UCLA head coach Jim Mora once again claimed victory in the battle of LA with UCLA’s convincing 35-14 win over city rival USC.

Jim Mora is King of LA after Leading UCLA to Second Straight Victory Bell Win
UCLA won back-to-back games in the fight for the Victory Bell for the first time since 1997-1998. Photo courtesy Ken Shelton via Creative Commons license.

When Jim Mora accepted the position as head coach of the UCLA Bruins, he was well aware of the long-standing rivalry between UCLA and USC, having played in the PAC-12 with the Washington Huskies in the early 1980s.

On Saturday, Mora put his stamp on the rivalry, guiding the Bruins to an easy 35-14 win over the Trojans.

USC came into Saturday’s matchup owning a decisive lead in the rivalry that dates back to 1929. In fact, in the first decade of the new millennium, UCLA had defeated the Trojans only once, winning in 2006.

UCLA broke through last year, defeating USC 38-28 in Mora’s first year on the job. This year, the Bruins entered the game with an 8-3 record and No. 22 national ranking, while the Trojans entered with a 9-3 record and No. 23 ranking.

The outcome was never really in doubt. UCLA scored first, with linebacker-turned-fullback Myles Jack scoring his seventh rushing touchdown of the season on a three-yard run. The Bruins would go up 14-0 before USC finally got on the board in the second quarter on an 11-yard run by running back Javorius Allen.

UCLA bounced back, scoring on their first possession of the second half to once again gain a 14-point advantage. After Trojans quarterback Cody Kessler connected with tight end Xavier Grimble on a 22-yard scoring strike to close the gap to 21-14, UCLA scored 14 unanswered points to put the game away.

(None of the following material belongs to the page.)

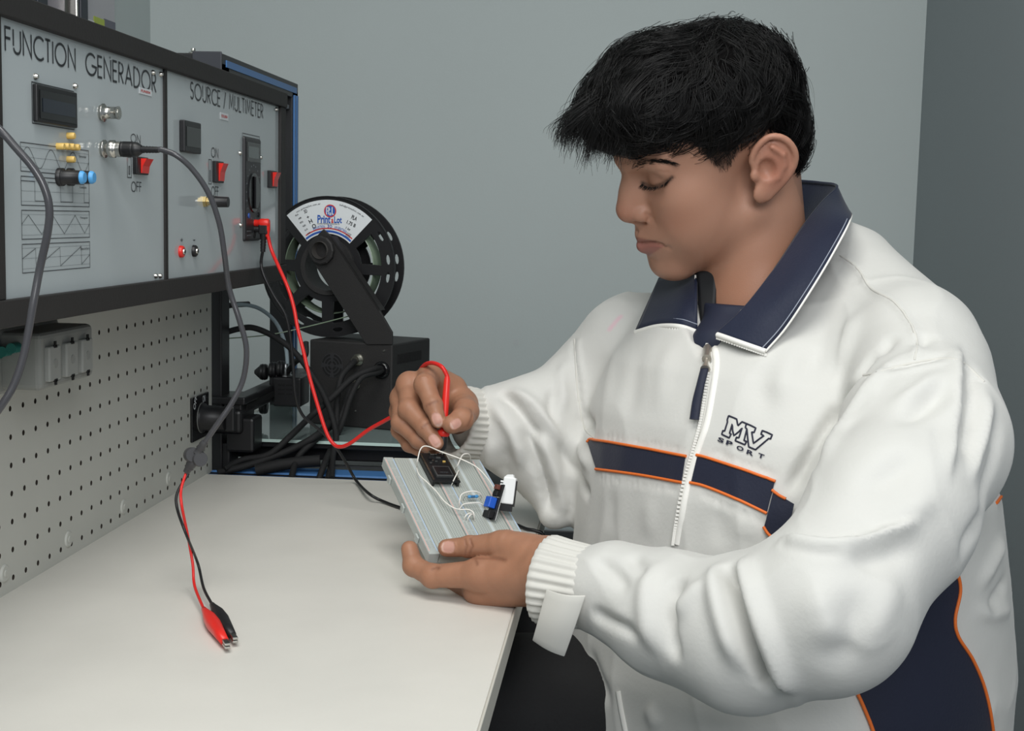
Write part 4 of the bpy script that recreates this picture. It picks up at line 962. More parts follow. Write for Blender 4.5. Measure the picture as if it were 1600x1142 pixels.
tint((164, 104, 82), .35*gauss(A_, (.07, .045, -.025), (.025, .02, .018)))
tint((164, 96, 78), .5*gauss(A_, (-.02, .087, .0), (.022, .012, .035)))
PA = (h2w(A_)-CAMO)@CAMR; PA = np.stack([CX+F*PA[:, 0]/-PA[:, 2], CY-F*PA[:, 1]/-PA[:, 2]], 1)
def pt_tint(poly, c, k, soft=2.2):
    d, _ = pdist(np.c_[PA, np.zeros(len(PA))], np.c_[np.array(poly+[poly[0]], float), np.zeros(len(poly)+1)]); s_ = np.where(inside(PA, poly), 1, -1)*d; tint(c, k*np.clip(.5+s_/soft, 0, 1)*(hv[:, 0] > .072)*(A_[:, 1] < .036))
pt_tint([(985, 380), (1000, 380), (1015, 379), (1030, 380.5), (1038, 384), (1028, 391), (1014, 399.5), (1003, 401), (985, 398)], (150, 96, 88), .85)
pt_tint([(985, 380), (1000, 380), (1015, 379), (1030, 380.5), (1037, 383), (1024, 376), (1010, 373.5), (998, 371), (985, 371)], (136, 84, 74), .8)
dm, _ = pdist(A_, MOUTH); tint((70, 36, 32), .8*np.exp(-(dm/.0013)**2))
dk, _ = pdist(A_, LASH); tint((34, 24, 22), .95*np.exp(-(dk/.0020)**2))
tint((132, 90, 70), .5*gauss(A_, (.08, .030, .014), (.012, .014, .007)))
tint((128, 86, 68), .35*gauss(A_, (.08, .028, -.004), (.012, .014, .006)))
tint((146, 98, 72), .5*np.clip((-.06-hv[:, 2])/.05, 0, 1)*(hv[:, 0] < .06))
# shaved sideburn and nape, tinted as short hair
SIDE = [(.046, .060), (.044, .046), (.035, .030), (.026, .012), (.019, .006), (.013, .010), (.009, .020), (.000, .032), (-.02, .045), (-.05, .03), (-.056, .005), (-.052, -.030), (-.056, -.066), (-.12, -.07), (-.12, .14), (.046, .14)]
sd = inside(hv[:, [0, 2]], SIDE) & (np.abs(hv[:, 1]) > .035) & ~((np.abs(hv[:, 1]) > .0785) & (hv[:, 2] < .032))
tint((62, 50, 44), .75*sd*np.clip((hv[:, 2]+.0)/.03+.35, .25, 1))
tint((96, 60, 50), .9*gauss(hv, (.083, .040, -.022), (.0014, .0014, .0014)))
HEADV = h2w(hv); HEADQ = hq; HEADC = col
HBVH = BVHTree.FromPolygons(HEADV.tolist(), hq.tolist())
# ================================================================== person: hands
def make_hand(joints, palm, wrist, extra, lo_pad=.03, h=.00115):
    """joints: finger -> [(point, radius)...]; palm: cones; extra: further cones"""
    pts = [p for f in joints.values() for p, r in f]+[wrist[0], wrist[2]]; lo = np.min(pts, 0)-lo_pad; hi = np.max(pts, 0)+lo_pad
    def f(P):
        d = d_rc(P, wrist[0], wrist[2], wrist[1], wrist[3])
        for a, b, ra, rb in palm: d = smin(d, d_rc(P, a, b, ra, rb), .010)
        for a, b, ra, rb in extra: d = smin(d, d_rc(P, a, b, ra, rb), .008)
        for nm, fg_ in joints.items():
            g = None
            for i in range(len(fg_)-1):
                (a, ra), (b, rb) = fg_[i], fg_[i+1]; s = d_rc(P, a, b, ra, rb); g = s if g is None else smin(g, s, .0030)
            for i in range(1, len(fg_)-1): g = smin(g, d_sp(P, fg_[i][0], fg_[i][1]*1.02), .003)
            near = d_sp(P, fg_[0][0], .016)                      # blends only at its root
            k = .0012+.0075*np.clip(1-near/.012, 0, 1); h_ = np.clip(.5+.5*(g-d)/k, 0, 1); d = g*(1-h_)+d*h_-k*h_*(1-h_)
        return d
    V, Q = iso_mesh(f, lo, hi, h); return relax(V, Q, 1, .3), Q
def hp(px, py, t): return PY(px, py, t)
# right hand with the probe
RJ = {
 'index': [(hp(675, 588, 1.392), .0118), (hp(664, 601, 1.354), .0108), (hp(677, 633, 1.338), .0092), (hp(685, 657, 1.3305), .0078)],
 'middle': [(hp(640, 601, 1.392), .0118), (hp(639, 640, 1.358), .0106), (hp(665, 668, 1.342), .0092), (hp(682, 692, 1.334), .0078)],
 'ring': [(hp(629, 622, 1.400), .0112), (hp(627, 660, 1.366), .0100), (hp(654, 687, 1.352), .0086), (hp(677, 702, 1.346), .0074)],
 'little': [(hp(626, 643, 1.41), .0100), (hp(625, 672, 1.382), .0088), (hp(640, 694, 1.370), .0078), (hp(655, 703, 1.362), .0068)],
 'thumb': [(hp(722, 632, 1.402), .0150), (hp(728, 643, 1.362), .0128), (hp(722, 655, 1.340), .0112), (hp(706, 663, 1.3285), .0096)]}
wr = hp(716, 640, 1.432)
RW = (wr, .024, hp(765, 655, 1.48), .024)
rp_ = [(wr, RJ[k][0][0], .020, RJ[k][0][1]*1.1) for k in ('index', 'middle', 'ring', 'little')]
rv, rq = make_hand(RJ, rp_, RW, [(wr, RJ['thumb'][0][0], .02, .016), (RJ['index'][0][0], hp(706, 608, 1.410), .012, .016)])
# left hand under the board
LJ = {
 'index': [(hp(752, 897, 1.152), .0128), (hp(676, 900, 1.166), .0102), (hp(646, 884, 1.178), .0090), (hp(640, 858, 1.187), .0078)],
 'middle': [(hp(750, 922, 1.168), .0122), (hp(712, 916, 1.212), .0092), (hp(703, 909, 1.235), .0078), (hp(696, 903, 1.253), .0070)],
 'ring': [(hp(768, 927, 1.186), .0110), (hp(740, 918, 1.232), .0088), (hp(730, 910, 1.255), .0076), (hp(722, 903, 1.272), .0068)],
 'little': [(hp(790, 926, 1.198), .0100), (hp(768, 916, 1.240), .0080), (hp(758, 908, 1.258), .0070), (hp(752, 902, 1.270), .0062)],
 'thumb': [(hp(828, 866, 1.142), .0150), (hp(783, 851, 1.155), .0118), (hp(734, 854, 1.168), .0092), (hp(698, 856, 1.1745), .0080)]}
wl_ = hp(862, 892, 1.132)
LW = (wl_, .0265, hp(905, 905, 1.12), .025)
lp_ = [(wl_, LJ[k][0][0], .022, LJ[k][0][1]*1.12) for k in ('index', 'middle', 'ring', 'little')]
lv, lq = make_hand(LJ, lp_, LW, [(hp(855, 880, 1.136), hp(792, 850, 1.152), .0225, .0128), (hp(850, 915, 1.14), hp(765, 925, 1.165), .016, .012)])
def pix(V):
    C = (np.asarray(V)-CAMO)@CAMR; return np.stack([CX+F*C[:, 0]/-C[:, 2], CY-F*C[:, 1]/-C[:, 2]], 1)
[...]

Bruins sophomore quarterback Brett Hundley shined once again after an impressive effort last year in the 38-28 win over USC in the fight for ownership of the Victory Bell. This year, Hundley rushed for two touchdowns and passed for 208 yards.

Hundley is mulling a decision on whether to leave school early and enter the NFL Draft.

If Mora

has any say

, Hundley will be guiding the Bruins once again next season.

“I'm pretty confident that he will want to stay a part of this thing,” Mora said. “You don't want to rush through this. The allure of the money and the NFL is great, but there is nothing like a night like tonight.”

NFL.com scout Bucky Brooks agrees with Mora in that Hundley would be rushing things by opting for the NFL Draft. Brooks wrote back in October that Hundley wasn’t ready:

Of course, I don't know his family or financial situation, but my assessment comes after watching him play several times this season. While I'm impressed with his talent, football IQ and work ethic, I believe he could become a legitimate top 10 prospect in a subsequent draft with improved accuracy, judgment and poise. Not that he is severely lacking in either category, but to be considered a franchise-caliber quarterback he must display better consistency in those areas.

In addition, Hundley would have the opportunity to pull off a feat rarely achieved in the long history of the USC-UCLA. He could become one of the only UCLA quarterbacks ever to defeat USC in four straight years. Considering the allure of the NFL, however, that’s likely not enough to keep him in a Bruins uniform.

For Mora, he can now boast of owning USC during his tenure, and can use those bragging rights in the ongoing recruiting war with the Trojans as well. The crosstown rivals have long engaged in a battle over the state of California’s best high school prospects, and Mora can use his back-to-back wins over USC to his advantage.

That’s the message that Mora can now deliver. Given his success in the fight for the Victory Bell, it could be enough to entice the state’s best prep stars.

For now, however, Mora can bask in the knowledge that he is the king of LA college football.